More journaling. Still feeling quite under the weather and I’m afraid it is affecting my mental health as well. Having some low moments. Still somewhat preoccupied with the what ifs of my H’s and my inevitable discussion around custody and finances. A cheeseless tunnel, I know. Still...it is weighing on my mind. And it feels like the end of my marriage is coming towards me at a very fast pace. I want so much to be detached... well and truly detached. But it seems like there is no short cut. No quick way to get there. It is a kind of marathon in itself. Strong moments...followed by weak...followed by strong...etc... I am getting to the place of acceptance but it is not yet accompanied by detachment. I know that will come...in time.
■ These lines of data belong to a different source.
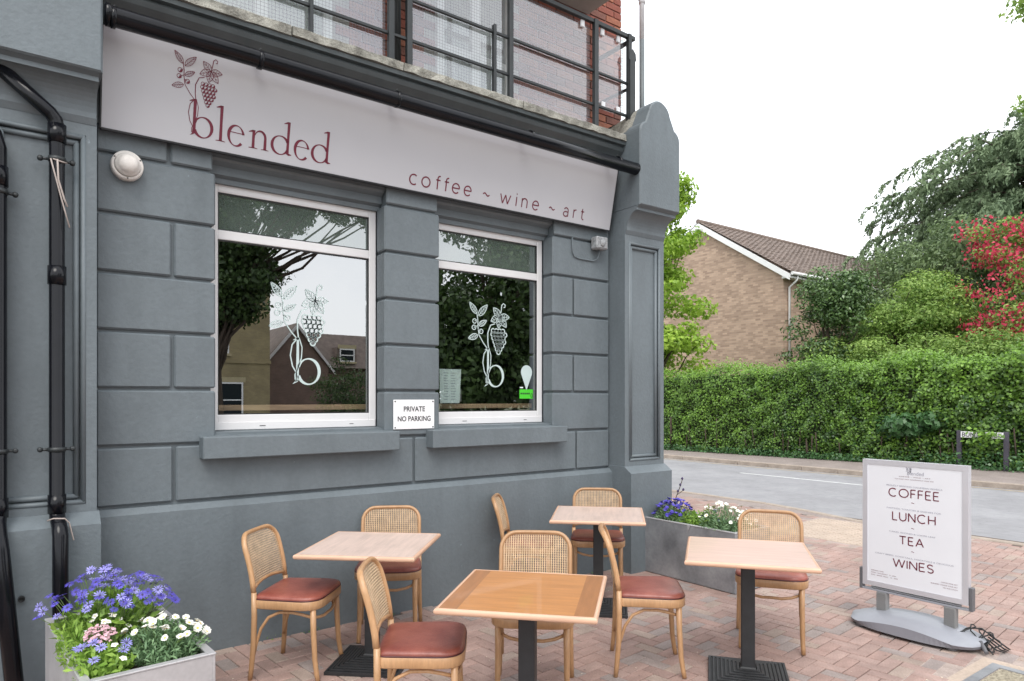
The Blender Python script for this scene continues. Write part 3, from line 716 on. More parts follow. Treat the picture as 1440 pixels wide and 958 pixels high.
# pole rising behind the capital
pl = thing('soil_pipe', (5.345, 4.95, 3.9), 'white over grey vertical pipe rising behind the corner capital', 'pipe')
mb = MB(); mb.tube([(0, 0, 0), (0, 0, 1.48)], .028, 12); mb.build('lower_pipe', POLEG, pl)
mb = MB(); mb.tube([(0, 0, 1.48), (0, 0, 3.2)], .028, 12); mb.tube([(0, 0, 1.86), (0, 0, 1.92)], .036, 12); mb.tube([(-.02, 0, 1.9), (-.13, .08, 2.02)], .024, 8); mb.build('upper_pipe', TRAFW, pl)
#@@SIGN

# ------------------------------------------------------------------ flat lettering: drawn strokes laid a millimetre proud of their board
def ribbon(mb, pts, w, mp, closed=False, mi=0):
    n = len(pts); ww = w if isinstance(w, list) else [w] * n; L = []; Rr = []
    for i in range(n):
        a = pts[i - 1] if (i > 0 or closed) else pts[i]; b = pts[(i + 1) % n] if (i < n - 1 or closed) else pts[i]
        dx, dy = b[0] - a[0], b[1] - a[1]; d = math.hypot(dx, dy) or 1; nx, ny = -dy / d, dx / d; h = ww[i] / 2
        L.append((pts[i][0] + nx * h, pts[i][1] + ny * h)); Rr.append((pts[i][0] - nx * h, pts[i][1] - ny * h))
    v = [mp(*p) for p in L] + [mp(*p) for p in Rr]
    m = n if closed else n - 1
    mb.add(v, [(i, (i + 1) % n, n + (i + 1) % n, n + i) for i in range(m)], mi)
def ell(cx, cy, rx, ry, a0, a1, n=28): return [(cx + rx * math.cos(math.radians(a0 + (a1 - a0) * i / n)), cy + ry * math.sin(math.radians(a0 + (a1 - a0) * i / n))) for i in range(n + 1)]
def bowl(mb, cx, cy, rx, ry, a0, a1, thin, thick, mp, tilt=0):
    p = ell(cx, cy, rx, ry, a0, a1, 36); w = []
    for i in range(37):
        a = math.radians(a0 + (a1 - a0) * i / 36 - tilt); w.append(thin + (thick - thin) * abs(math.cos(a)) ** 1.5)
    ribbon(mb, p, w, mp)
def poly(mb, pts, mp, mi=0): mb.add([mp(*p) for p in pts], [list(range(len(pts)))], mi)
def stem(mb, s, v0, v1, w, mp, top=True, foot=True):
    ribbon(mb, [(s + .001, v1), (s, (v0 + v1) / 2), (s, v0)], [w * 1.02, w * .9, w], mp)
    if top: poly(mb, [(s + w / 2, v1), (s - w / 2, v1 - .001), (s - w * 1.75, v1 - .014), (s - w * 1.7, v1 - .018), (s - w / 2, v1 - .014)][::-1], mp)
    if foot: ribbon(mb, [(s - w * 1.55, v0 + .001), (s, v0 + .004), (s + w * 1.55, v0 + .001)], [.0035, .008, .0035], mp)
def word_blended(mp):
    out = []
    def L(f): m = MB(); f(m); out.append(m)
    w = .0185
    def b(m):
        stem(m, .938, .080, .285, w, mp, True, False); bowl(m, .990, .125, .052, .061, 160, -160, .0062, .0195, mp, 15)
        poly(m, [(.946, .084), (.930, .084), (.915, .066), (.932, .073)], mp)
    L(b)
    L(lambda m: stem(m, 1.096, .066, .283, w, mp))
    def e(cx):
        def f(m):
            bowl(m, cx, .120, .046, .063, 12, 318, .0062, .0195, mp, -20); ribbon(m, [(cx - .043, .139), (cx + .046, .138)], [.005, .005], mp)
        return f
    L(e(1.190))
    def n(m):
        stem(m, 1.299, .066, .181, w, mp); p = ell(1.341, .139, .034, .042, 165, 0, 14)
        ribbon(m, p + [(1.375, .10), (1.375, .066)], [.004 + .0125 * min(1, i / 10) for i in range(15)] + [w, w], mp)
        ribbon(m, [(1.35, .067), (1.375, .070), (1.40, .067)], [.0035, .008, .0035], mp)
    L(n)
    def d(c, s):
        def f(m):
            bowl(m, c, .122, .054, .059, 25, 335, .0062, .0195, mp, 10); stem(m, s, .070, .281, w, mp, True, False)
            poly(m, [(s - .006, .074), (s + .007, .080), (s + .028, .073), (s + .027, .069), (s + .004, .064)], mp)
        return f
    L(d(1.474, 1.525)); L(e(1.621)); L(d(1.749, 1.801))
    return out
def leafprint(m, tip, base, wid, mp, lw, veins=4):
    tx, ty = tip; bx, by = base; dx, dy = tx - bx, ty - by; d = math.hypot(dx, dy); ux, uy = dx / d, dy / d; nx, ny = -uy, ux
    def P(t, s): return (bx + dx * t + nx * s, by + dy * t + ny * s)
    for sg in (1, -1):
        ribbon(m, [P(t / 10, sg * wid * (math.sin(PI * (t / 10) ** .8)) ** .9) for t in range(11)], lw, mp)
        for k in range(veins):
            t = .18 + .62 * k / veins; e = t + .17
            ribbon(m, [P(t, 0), P(e, sg * wid * .8 * math.sin(PI * e ** .8))], lw * .6, mp)
    ribbon(m, [base, tip], [lw, lw * .6], mp)
def ring(m, cx, cy, r, lw, mp, shade=True):
    ribbon(m, ell(cx, cy, r, r, 0, 342, 19), lw, mp, True)
    if shade: poly(m, ell(cx, cy, r * .85, r * .85, -120, 40, 8), mp)
def emblem(mp, lw, decal=False):
    m = MB()
    leafprint(m, (.812, .536), (.862, .474), .015, mp, lw); leafprint(m, (.934, .530), (.872, .463), .017, mp, lw)
    leafprint(m, (.929, .441), (.874, .408), .014, mp, lw); leafprint(m, (.803, .332), (.868, .353), .016, mp, lw)
    ribbon(m, [(.862, .474), (.868, .440), (.869, .40), (.876, .355), (.905, .312), (.938, .275)], lw * 1.3, mp)
    for x, y in ((.846, .432), (.842, .396), (.890, .376)): ring(m, x, y, .0125, lw * 1.1, mp, not decal); ribbon(m, [(x, y), (.869, y + .012)], lw, mp)
    ribbon(m, [(.985, .425), (.955, .415), (.936, .37), (.936, .32), (.942, .275)], lw * 1.5, mp)
    ribbon(m, [(.938, .285), (.910, .25), (.902, .20), (.912, .15), (.932, .115), (.928, .075)], lw * 1.4, mp)
    ribbon(m, [(.944, .285), (.958, .24), (.955, .19), (.938, .14), (.924, .11), (.925, .085)], lw * 1.2, mp)
    ribbon(m, [(.938, .284), (.915, .272)], [lw * 2, lw * .5], mp)
    cx, cy = 1.022, .468                                   # vine leaf: five lobes round the stalk
    for tip, wd in (((.957, .438), .021), ((.975, .517), .020), ((1.010, .400), .019), ((1.066, .408), .020), ((1.088, .468), .019)): leafprint(m, tip, (cx, cy), wd, mp, lw, 3)
    ribbon(m, [(cx, cy), (1.030, .505), (1.034, .535), (1.046, .546), (1.058, .538), (1.056, .524), (1.047, .524)], lw * 1.4, mp)
    rows = [(.385, [.978, .998, 1.018, 1.038]), (.364, [.975, .995, 1.015, 1.035, 1.052]), (.343, [.981, 1.001, 1.021, 1.041]), (.322, [.988, 1.008, 1.028, 1.045]), (.301, [.995, 1.014, 1.033]), (.280, [1.002, 1.021]), (.262, [1.011])]
    for y, xs in rows:
        for x in xs: ring(m, 1.014 + (x - 1.014) * (1.15 if decal else 1), y, .0120 if decal else .0105, lw * (1.5 if decal else 1.0), mp, not decal)
    return m
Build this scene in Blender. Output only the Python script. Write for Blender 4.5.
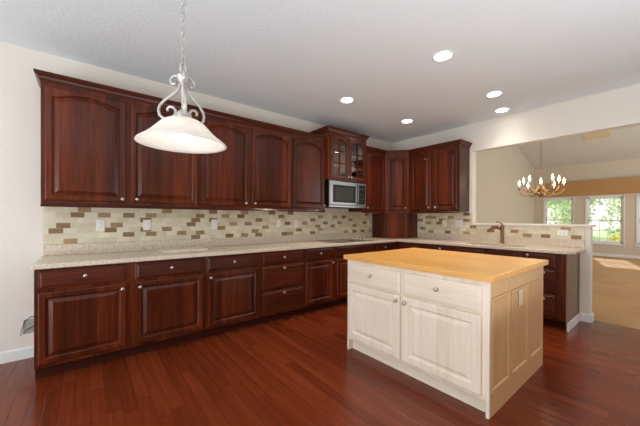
import bpy, bmesh, math, random
from mathutils import Vector, Matrix
PI = math.pi
random.seed(7)
for o in list(bpy.data.objects):
    bpy.data.objects.remove(o)
SC = bpy.context.scene
COL = SC.collection

# ------------------------------------------------------------------ camera
cam_d = bpy.data.cameras.new('camera')
cam = bpy.data.objects.new('camera', cam_d)
COL.objects.link(cam)
SC.camera = cam
YAW, PITCH, ROLL = 0.67748, -0.00427, 0.003537
f_ = Vector((math.sin(YAW), math.cos(YAW), 0)); r_ = Vector((math.cos(YAW), -math.sin(YAW), 0)); u_ = Vector((0, 0, 1))
c, s = math.cos(PITCH), math.sin(PITCH); f_, u_ = f_*c+u_*s, u_*c-f_*s
c, s = math.cos(ROLL), math.sin(ROLL); r_, u_ = r_*c+u_*s, u_*c-r_*s
m = Matrix.Identity(4)
for i in range(3):
    m[i][0], m[i][1], m[i][2] = r_[i], u_[i], -f_[i]
m[0][3], m[1][3], m[2][3] = -4.8486, -3.7170, 1.2725
cam.matrix_world = m
cam_d.sensor_width = 36.0
cam_d.lens = 36.0*292.79/640
cam_d.shift_y = 6.48/640
cam_d.clip_start = 0.05
cam_d.clip_end = 300

# ------------------------------------------------------------------ world, sun, large lights, exposure
w = bpy.data.worlds.new('sky'); SC.world = w; w.use_nodes = True
wn = w.node_tree.nodes; wl = w.node_tree.links
bg = wn['Background']
wtc = wn.new('ShaderNodeTexCoord'); wsep = wn.new('ShaderNodeSeparateXYZ'); wr = wn.new('ShaderNodeValToRGB')
wl.new(wtc.outputs['Generated'], wsep.inputs[0]); wl.new(wsep.outputs['Z'], wr.inputs[0]); wl.new(wr.outputs[0], bg.inputs[0])
wr.color_ramp.elements[0].color = (1.0, 0.98, 0.95, 1); wr.color_ramp.elements[1].color = (0.72, 0.86, 1.0, 1)
bg.inputs[1].default_value = 2.4

def lamp(name, kind, loc, rot, energy, color=(1, 1, 1), **kw):
    d = bpy.data.lights.new(name, kind); d.energy = energy; d.color = color
    for k, v in kw.items(): setattr(d, k, v)
    o = bpy.data.objects.new(name, d); COL.objects.link(o)
    o.location = loc; o.rotation_euler = rot
    return o
lamp('sun', 'SUN', (0, 0, 20), (0, math.radians(58), math.radians(14)), 6.0, (.95, .97, 1.0), angle=.02)
# added upward ceiling fill for the kitchen; the other two stand at unseen openings
lamp('ceiling_fill_kitchen', 'AREA', (-4.5, -4.7, .55), (PI, 0, 0), 150, (.82, .92, 1.0), shape='RECTANGLE', size=5.0, size_y=2.4)
lamp('daylight_side', 'AREA', (-7.5, -2.6, .9), (math.radians(118), 0, -PI/2), 95, (.82, .92, 1.0), shape='RECTANGLE', size=2.6, size_y=2.0)
lamp('daylight_great_room', 'AREA', (4.8, -6.25, 1.5), (math.radians(105), 0, 0), 90, (.86, .94, 1.0), shape='RECTANGLE', size=5.0, size_y=2.6)
SC.view_settings.view_transform = 'Standard'
SC.view_settings.look = 'None'
SC.view_settings.gamma = 1.0
SC.view_settings.use_curve_mapping = False
SC.view_settings.exposure = -0.2

# ------------------------------------------------------------------ materials
def srgb(r, g, b):
    f = lambda v: (v/255/12.92) if v/255 <= .04045 else ((v/255+.055)/1.055)**2.4
    return (f(r), f(g), f(b), 1)

class NT:
    def __init__(self, name):
        self.m = bpy.data.materials.new(name); self.m.use_nodes = True
        self.t = self.m.node_tree; self.b = self.t.nodes['Principled BSDF']
    def n(self, t, **kw):
        x = self.t.nodes.new('ShaderNode'+t)
        for k, v in kw.items(): setattr(x, k, v)
        return x
    def l(self, a, b): self.t.links.new(a, b)
    def math(self, op, a, b=None, c=None):
        x = self.n('Math', operation=op)
        for i, v in enumerate((a, b, c)):
            if v is None: continue
            if hasattr(v, 'is_linked'): self.l(v, x.inputs[i])
            else: x.inputs[i].default_value = v
        return x.outputs[0]
    def ramp(self, fac, stops):
        x = self.n('ValToRGB'); e = x.color_ramp.elements
        e[0].position, e[0].color = stops[0]; e[1].position, e[1].color = stops[-1]
        for p, cc in stops[1:-1]:
            q = e.new(p); q.color = cc
        self.l(fac, x.inputs[0]); return x.outputs[0]
    def comb(self, x, y, z):
        q = self.n('CombineXYZ')
        for i, v in enumerate((x, y, z)):
            if hasattr(v, 'is_linked'): self.l(v, q.inputs[i])
            else: q.inputs[i].default_value = v
        return q.outputs[0]
    def noise(self, vec, scale, detail=3, rough=.5, dist=0):
        x = self.n('TexNoise'); x.inputs['Scale'].default_value = scale; x.inputs['Detail'].default_value = detail
        x.inputs['Roughness'].default_value = rough; x.inputs['Distortion'].default_value = dist
        self.l(vec, x.inputs['Vector']); return x.outputs['Fac']
    def white(self, vec):
        x = self.n('TexWhiteNoise'); self.l(vec, x.inputs['Vector']); return x.outputs['Value']
    def mix(self, fac, a, b, blend='MIX'):
        x = self.n('MixRGB', blend_type=blend)
        for i, v in enumerate((fac, a, b)):
            if hasattr(v, 'is_linked'): self.l(v, x.inputs[i])
            else: x.inputs[i].default_value = v
        return x.outputs[0]
    def bump(self, h, strength, dist=.002):
        x = self.n('Bump'); x.inputs['Strength'].default_value = strength; x.inputs['Distance'].default_value = dist
        self.l(h, x.inputs['Height']); self.l(x.outputs[0], self.b.inputs['Normal'])
    def set(self, **kw):
        for k, v in kw.items(): self.b.inputs[k.replace('_', ' ')].default_value = v
        return self

def plain(name, col, rough=.6, metal=0., **kw):
    q = NT(name); q.set(Base_Color=col, Roughness=rough, Metallic=metal, **kw); return q.m

def paint(name, col, rough=.75, bump=.08, scale=180, bd=.002):
    q = NT(name); tc = q.n('TexCoord')
    nz = q.noise(tc.outputs['Object'], 1.3, 3)
    q.l(q.mix(nz, tuple(x*.97 for x in col[:3])+(1,), tuple(min(1, x*1.02) for x in col[:3])+(1,)), q.b.inputs['Base Color'])
    q.set(Roughness=rough); q.bump(q.noise(tc.outputs['Object'], scale, 2), bump, bd)
    return q.m

def wood(name, dark, mid, light, axis='z', stave=.11, rough=.3, coat=.25, stave_amt=.5, grain_scale=1.0):
    """grain runs along the local axis; staves lie side by side across it"""
    q = NT(name); tc = q.n('TexCoord'); oi = q.n('ObjectInfo'); sp = q.n('SeparateXYZ'); q.l(tc.outputs['Object'], sp.inputs[0])
    X, Y, Z = sp.outputs
    rnd = q.math('MULTIPLY', oi.outputs['Random'], 37.0)
    if axis == 'z': a, b, l = X, Y, Z
    elif axis == 'x': a, b, l = Z, Y, X
    else: a, b, l = X, Z, Y
    st = q.math('FLOOR', q.math('DIVIDE', q.math('ADD', a, q.math('MULTIPLY', oi.outputs['Random'], .4)), stave))
    wv = q.white(q.comb(st, rnd, 0.0))
    off = q.math('ADD', rnd, q.math('MULTIPLY', wv, 9.0))
    v = q.comb(q.math('MULTIPLY', a, 22*grain_scale), q.math('MULTIPLY', b, 22*grain_scale), q.math('ADD', q.math('MULTIPLY', l, 1.6*grain_scale), off))
    n1 = q.noise(v, 1.0, 5, .6, .6)
    v2 = q.comb(q.math('MULTIPLY', a, 150), q.math('MULTIPLY', b, 150), q.math('MULTIPLY', l, 5))
    n2 = q.noise(v2, 1.0, 2)
    t = q.math('ADD', q.math('MULTIPLY', n1, .75), q.math('MULTIPLY', n2, .25))
    t = q.math('ADD', t, q.math('MULTIPLY', q.math('SUBTRACT', wv, .5), stave_amt*.5))
    q.l(q.ramp(t, [(.25, dark), (.5, mid), (.78, light)]), q.b.inputs['Base Color'])
    q.set(Roughness=rough, Coat_Weight=coat, Coat_Roughness=.15, Specular_IOR_Level=.33)
    q.bump(n2, .04, .001)
    return q.m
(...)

To that end... I have written a list of goals for myself. Things I would like to accomplish as soon as I am feeling physically up to it. Hoping to be able to go and get my guitar tomorrow. My H is supposed to help me pick one out but I’m not sure I am going to wait for him. Also doing some Christmas decorating. Kids are looking forward to it. I am going to make it fun.

I texted a bit with my ex-husband (#1) today. Before anyone tells me that’s a bad idea, my XH and I split 18 years ago. It was amicable, we had nothing to divide and no kids, we have always remained friends and he and my H have a casual email friendship based on a common interest (music). My XH, who is 9 years older than my H, also went through very similar things that my H is going through (minus the pathological lying) and has some insight. He also lives quite far away so is detached from the sitch and he knows me very well so can give me some good feedback. There is zero attraction between us anymore... just a very good honest friendship that both of us value. It would be my greatest hope that my H and I could have that kind of relationship in the future but I’m not sure my H could get there with me and not be constantly reminded of his guilt so it is unlikely. But... you never know what the future holds, I suppose.